Now, Limerick have joined them. Predictably they are also the first county outside the Brahmin caste to win three in four years.

It has happened so quickly that it must bewilder the long-suffering hurling community in the county. Until three years ago, Limerick were essentially – with a few more All-Irelands and a few fewer lost finals – Mayo in hurling.

Next month Mayo embark on an 11th final since they last lifted Sam Maguire. In 2018 it was Limerick’s sixth final and nothing to show for their efforts all the way back to 1973.

I first met Eamonn Cregan when he was managing Offaly in the early 1990s and working in an office in Nenagh to which I called on a couple of occasions back then. It always struck me as almost Shakespearean that he led the county to victory over his own.

Unlike Coriolanus, he had no argument with his own land but would be honour-bound to do his best by Offaly, which he did but his passion was for Limerick, bred into him as his father Ned had been on the famous Mackey team of the 1930s.

It was from Cregan that I first heard the lament, “one All-Ireland in X years . . .”

In this case X was the length of time since 1940 with the one break in the misery coming in 1973 when he had been a key player, switched from the forwards to centre back for the final where he excelled.

Historical irony

Among the many concepts to which he introduced me was the difficulty for players hoping to retain an All-Ireland. He and his team-mates had been convinced that they were working just as hard as they had the year before but in retrospect – his brother Mick was the physical trainer – he knew that that hadn’t been the case.

Kilkenny would argue that injuries had inhibited them in 1973 whereas they were fully loaded a year later when taking revenge. This establishes a great historical irony. It was the only blip in what might have been a four-in-a-row for Kilkenny, who won the All-Ireland in 1972, ’74 and ’75.

Forty-five years later, Limerick lost the All-Ireland semi-final to Kilkenny after match officials failed to spot a late deflection that should have resulted in a 65. Alternative histories aren’t gospel but that was a critical impediment to last Sunday being a four-in-a-row.

In these pages earlier this week, Cregan outlined the pioneering work of former Limerick hurler Shane Fitzgibbon and his ‘Lifting the Treaty’ project, which in time became the current well-resourced development system, driven by another former 1973 Limerick hero, Joe McKenna.

Time flies and the daunting road ahead at the very first development meeting with the tentative approaches to people like Cregan to get involved can now be seen as a pathway to the summit.

Current manager John Kiely challenged his players not to settle but to “push their boundaries”.

What’s the message here? It shows that with structures and work a county can make the best of its raw material. On the less enabling front, Limerick does have a population of nearly 200,000 and the benevolence of JP McManus but they have worked to transform the county.
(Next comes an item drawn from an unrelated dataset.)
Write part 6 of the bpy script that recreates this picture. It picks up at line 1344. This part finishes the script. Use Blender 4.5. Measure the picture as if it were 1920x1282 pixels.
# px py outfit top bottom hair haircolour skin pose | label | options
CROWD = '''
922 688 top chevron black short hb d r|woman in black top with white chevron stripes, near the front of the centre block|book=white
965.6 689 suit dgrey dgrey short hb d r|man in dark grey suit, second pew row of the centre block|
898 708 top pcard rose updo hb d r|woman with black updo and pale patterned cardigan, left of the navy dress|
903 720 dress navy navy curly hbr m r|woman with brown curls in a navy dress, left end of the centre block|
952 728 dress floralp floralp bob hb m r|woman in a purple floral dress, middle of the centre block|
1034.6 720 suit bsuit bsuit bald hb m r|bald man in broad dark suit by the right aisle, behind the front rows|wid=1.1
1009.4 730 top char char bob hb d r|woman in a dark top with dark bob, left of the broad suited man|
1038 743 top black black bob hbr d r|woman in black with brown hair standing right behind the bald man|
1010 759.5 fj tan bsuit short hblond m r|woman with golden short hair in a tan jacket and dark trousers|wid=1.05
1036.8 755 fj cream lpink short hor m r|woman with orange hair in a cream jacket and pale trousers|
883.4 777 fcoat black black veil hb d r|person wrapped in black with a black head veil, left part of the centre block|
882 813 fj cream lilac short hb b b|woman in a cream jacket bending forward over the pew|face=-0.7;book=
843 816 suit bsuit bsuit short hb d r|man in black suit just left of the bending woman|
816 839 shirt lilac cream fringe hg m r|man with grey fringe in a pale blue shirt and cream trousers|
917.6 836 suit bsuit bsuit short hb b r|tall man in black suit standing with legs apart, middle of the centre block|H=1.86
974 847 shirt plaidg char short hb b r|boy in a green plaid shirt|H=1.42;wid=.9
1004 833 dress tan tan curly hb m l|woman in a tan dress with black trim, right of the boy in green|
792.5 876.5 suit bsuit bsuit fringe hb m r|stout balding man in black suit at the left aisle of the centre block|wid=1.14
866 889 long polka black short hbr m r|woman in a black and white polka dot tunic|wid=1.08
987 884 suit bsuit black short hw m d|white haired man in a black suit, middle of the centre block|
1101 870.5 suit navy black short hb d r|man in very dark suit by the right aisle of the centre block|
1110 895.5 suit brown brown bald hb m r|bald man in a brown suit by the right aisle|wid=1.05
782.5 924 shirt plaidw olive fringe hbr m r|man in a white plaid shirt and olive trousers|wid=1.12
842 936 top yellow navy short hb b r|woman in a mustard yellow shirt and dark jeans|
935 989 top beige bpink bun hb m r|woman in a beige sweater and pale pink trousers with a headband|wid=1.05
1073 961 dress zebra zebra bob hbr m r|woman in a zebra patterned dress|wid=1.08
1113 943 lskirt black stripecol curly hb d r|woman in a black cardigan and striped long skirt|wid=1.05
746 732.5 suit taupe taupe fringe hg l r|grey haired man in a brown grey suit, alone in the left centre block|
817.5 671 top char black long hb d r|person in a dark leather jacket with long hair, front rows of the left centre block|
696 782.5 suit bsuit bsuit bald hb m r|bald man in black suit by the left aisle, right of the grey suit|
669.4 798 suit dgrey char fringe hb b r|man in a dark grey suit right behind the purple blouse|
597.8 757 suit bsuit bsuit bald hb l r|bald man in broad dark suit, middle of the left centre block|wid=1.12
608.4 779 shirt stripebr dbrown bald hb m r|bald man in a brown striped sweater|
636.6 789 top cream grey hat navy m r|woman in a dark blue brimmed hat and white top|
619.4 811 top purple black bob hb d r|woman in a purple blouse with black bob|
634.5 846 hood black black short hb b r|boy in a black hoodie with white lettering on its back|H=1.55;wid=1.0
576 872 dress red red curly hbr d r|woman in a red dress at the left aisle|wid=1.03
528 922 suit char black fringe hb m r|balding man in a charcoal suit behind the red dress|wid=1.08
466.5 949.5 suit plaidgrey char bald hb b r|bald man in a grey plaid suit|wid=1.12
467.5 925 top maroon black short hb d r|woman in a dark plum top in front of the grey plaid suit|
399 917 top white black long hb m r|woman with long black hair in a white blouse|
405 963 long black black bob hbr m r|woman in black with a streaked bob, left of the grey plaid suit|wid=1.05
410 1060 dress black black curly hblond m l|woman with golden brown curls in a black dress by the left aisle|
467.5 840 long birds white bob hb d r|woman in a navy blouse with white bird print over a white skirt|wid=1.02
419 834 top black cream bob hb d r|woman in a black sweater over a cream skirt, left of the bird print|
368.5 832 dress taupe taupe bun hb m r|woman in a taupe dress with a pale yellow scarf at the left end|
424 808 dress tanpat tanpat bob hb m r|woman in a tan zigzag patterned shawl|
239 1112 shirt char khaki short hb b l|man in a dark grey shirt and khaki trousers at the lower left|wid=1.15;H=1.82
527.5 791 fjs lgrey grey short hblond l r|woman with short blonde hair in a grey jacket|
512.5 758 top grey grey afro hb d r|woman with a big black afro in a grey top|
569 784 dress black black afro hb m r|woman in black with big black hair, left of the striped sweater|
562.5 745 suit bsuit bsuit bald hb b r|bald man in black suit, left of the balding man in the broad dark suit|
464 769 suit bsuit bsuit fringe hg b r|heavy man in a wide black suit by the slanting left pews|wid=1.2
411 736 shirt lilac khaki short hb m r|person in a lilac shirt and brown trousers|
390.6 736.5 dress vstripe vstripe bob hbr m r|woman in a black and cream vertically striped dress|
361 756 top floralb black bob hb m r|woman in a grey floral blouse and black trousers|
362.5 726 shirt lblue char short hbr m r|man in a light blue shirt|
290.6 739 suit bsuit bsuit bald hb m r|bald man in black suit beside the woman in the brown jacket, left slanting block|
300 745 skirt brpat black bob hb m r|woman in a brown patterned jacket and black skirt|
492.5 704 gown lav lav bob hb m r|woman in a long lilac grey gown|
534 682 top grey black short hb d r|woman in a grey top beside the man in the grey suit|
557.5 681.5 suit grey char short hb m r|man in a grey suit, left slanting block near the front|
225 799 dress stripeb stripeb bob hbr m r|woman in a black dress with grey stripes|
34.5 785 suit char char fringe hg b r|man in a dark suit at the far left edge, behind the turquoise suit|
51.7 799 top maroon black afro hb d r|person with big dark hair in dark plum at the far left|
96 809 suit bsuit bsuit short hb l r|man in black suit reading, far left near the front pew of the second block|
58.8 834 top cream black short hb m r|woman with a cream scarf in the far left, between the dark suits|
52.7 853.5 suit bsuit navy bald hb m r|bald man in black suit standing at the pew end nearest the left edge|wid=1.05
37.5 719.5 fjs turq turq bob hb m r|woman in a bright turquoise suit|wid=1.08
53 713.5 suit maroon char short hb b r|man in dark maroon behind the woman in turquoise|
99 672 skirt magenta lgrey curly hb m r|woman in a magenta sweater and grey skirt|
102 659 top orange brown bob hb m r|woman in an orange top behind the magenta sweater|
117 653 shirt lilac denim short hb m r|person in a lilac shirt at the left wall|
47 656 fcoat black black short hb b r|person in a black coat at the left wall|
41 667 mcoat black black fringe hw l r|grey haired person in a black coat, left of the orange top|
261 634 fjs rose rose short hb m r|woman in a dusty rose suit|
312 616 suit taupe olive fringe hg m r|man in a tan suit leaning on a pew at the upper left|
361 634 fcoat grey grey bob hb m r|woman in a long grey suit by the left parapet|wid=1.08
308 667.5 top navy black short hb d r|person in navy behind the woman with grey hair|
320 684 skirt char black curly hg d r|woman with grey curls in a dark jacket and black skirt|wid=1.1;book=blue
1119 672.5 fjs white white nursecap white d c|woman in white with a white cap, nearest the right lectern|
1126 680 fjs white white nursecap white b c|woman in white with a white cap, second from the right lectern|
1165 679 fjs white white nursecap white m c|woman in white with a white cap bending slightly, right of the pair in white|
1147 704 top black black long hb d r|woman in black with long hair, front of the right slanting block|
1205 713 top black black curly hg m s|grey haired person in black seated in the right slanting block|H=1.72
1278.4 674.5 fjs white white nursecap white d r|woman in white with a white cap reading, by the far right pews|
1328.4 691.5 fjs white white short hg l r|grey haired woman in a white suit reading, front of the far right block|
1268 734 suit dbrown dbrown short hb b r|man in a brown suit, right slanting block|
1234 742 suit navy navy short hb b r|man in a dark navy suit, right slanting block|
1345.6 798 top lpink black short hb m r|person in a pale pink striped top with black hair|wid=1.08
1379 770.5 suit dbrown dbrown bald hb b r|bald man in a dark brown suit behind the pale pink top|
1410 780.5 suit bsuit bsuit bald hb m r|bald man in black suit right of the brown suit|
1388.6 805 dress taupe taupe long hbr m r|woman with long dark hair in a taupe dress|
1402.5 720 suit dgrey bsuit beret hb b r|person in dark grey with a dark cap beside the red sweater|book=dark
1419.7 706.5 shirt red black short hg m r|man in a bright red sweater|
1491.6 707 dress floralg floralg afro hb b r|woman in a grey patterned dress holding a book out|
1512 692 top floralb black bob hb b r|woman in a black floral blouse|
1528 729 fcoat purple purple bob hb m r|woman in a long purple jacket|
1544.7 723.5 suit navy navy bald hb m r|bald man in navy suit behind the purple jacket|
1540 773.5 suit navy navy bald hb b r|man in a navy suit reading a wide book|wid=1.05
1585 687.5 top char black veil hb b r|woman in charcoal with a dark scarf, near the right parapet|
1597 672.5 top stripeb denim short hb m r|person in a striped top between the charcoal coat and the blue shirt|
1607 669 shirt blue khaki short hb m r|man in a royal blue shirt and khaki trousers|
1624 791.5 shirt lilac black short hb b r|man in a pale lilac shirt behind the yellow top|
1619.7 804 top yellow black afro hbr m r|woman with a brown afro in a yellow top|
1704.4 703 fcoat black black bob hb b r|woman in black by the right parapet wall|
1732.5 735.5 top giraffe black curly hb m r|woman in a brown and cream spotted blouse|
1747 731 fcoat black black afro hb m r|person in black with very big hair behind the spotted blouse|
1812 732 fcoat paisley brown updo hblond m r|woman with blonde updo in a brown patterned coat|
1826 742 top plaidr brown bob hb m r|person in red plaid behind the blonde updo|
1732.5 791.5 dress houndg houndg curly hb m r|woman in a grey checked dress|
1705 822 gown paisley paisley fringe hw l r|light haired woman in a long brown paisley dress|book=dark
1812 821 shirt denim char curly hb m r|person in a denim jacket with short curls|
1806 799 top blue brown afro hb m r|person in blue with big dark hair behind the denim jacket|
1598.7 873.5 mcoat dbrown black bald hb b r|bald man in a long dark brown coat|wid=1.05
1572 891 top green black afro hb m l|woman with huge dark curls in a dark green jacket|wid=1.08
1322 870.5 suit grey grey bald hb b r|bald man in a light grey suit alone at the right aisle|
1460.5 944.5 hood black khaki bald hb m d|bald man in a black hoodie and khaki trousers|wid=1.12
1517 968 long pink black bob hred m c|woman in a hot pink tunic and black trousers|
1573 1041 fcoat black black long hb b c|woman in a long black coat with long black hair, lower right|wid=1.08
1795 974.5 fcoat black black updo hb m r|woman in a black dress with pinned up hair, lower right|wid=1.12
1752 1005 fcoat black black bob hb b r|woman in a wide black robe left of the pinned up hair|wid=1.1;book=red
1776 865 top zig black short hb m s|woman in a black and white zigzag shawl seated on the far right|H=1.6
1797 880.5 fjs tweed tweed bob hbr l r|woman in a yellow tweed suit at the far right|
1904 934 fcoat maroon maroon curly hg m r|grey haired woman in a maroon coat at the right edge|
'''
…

There has been justifiable focus on the backroom team. For the past two championships Limerick have given their best performance in the All-Ireland final. The work of the physical trainer Mikey Kiely in bringing them to peak fitness for the cutting edge of the season has been remarkable.

For a team that looked out of shape in the Munster semi-final against Cork, they quickly improved – defying one sceptic, who cautioned that it was like trying to fatten a pig before market – and turned up in formidable shape for the final.

Performance coach

Then there has been the role of performance coach Caroline Currid, who has an amazing CV of bullseyes with sports people and teams, especially in Gaelic games, helping to bring All-Irelands to Tyrone (2008), Tipperary (2010), Dublin (2011) and all of Limerick’s recent three. Almost inevitably, she was on a year out in 2019.

John Kiely has publicly acknowledged her influence.

In the modern age – in both football and hurling – we are seeing extended periods of dominance maybe because a good team of players with good direction can avail of the advances in sports science and preparation detail to get more out of themselves.

Limerick have become such a well-oiled and talented machine that, even allowing for the recency bias that always surfaces after All-Irelands, it’s hard to see where a realistic challenge will emerge.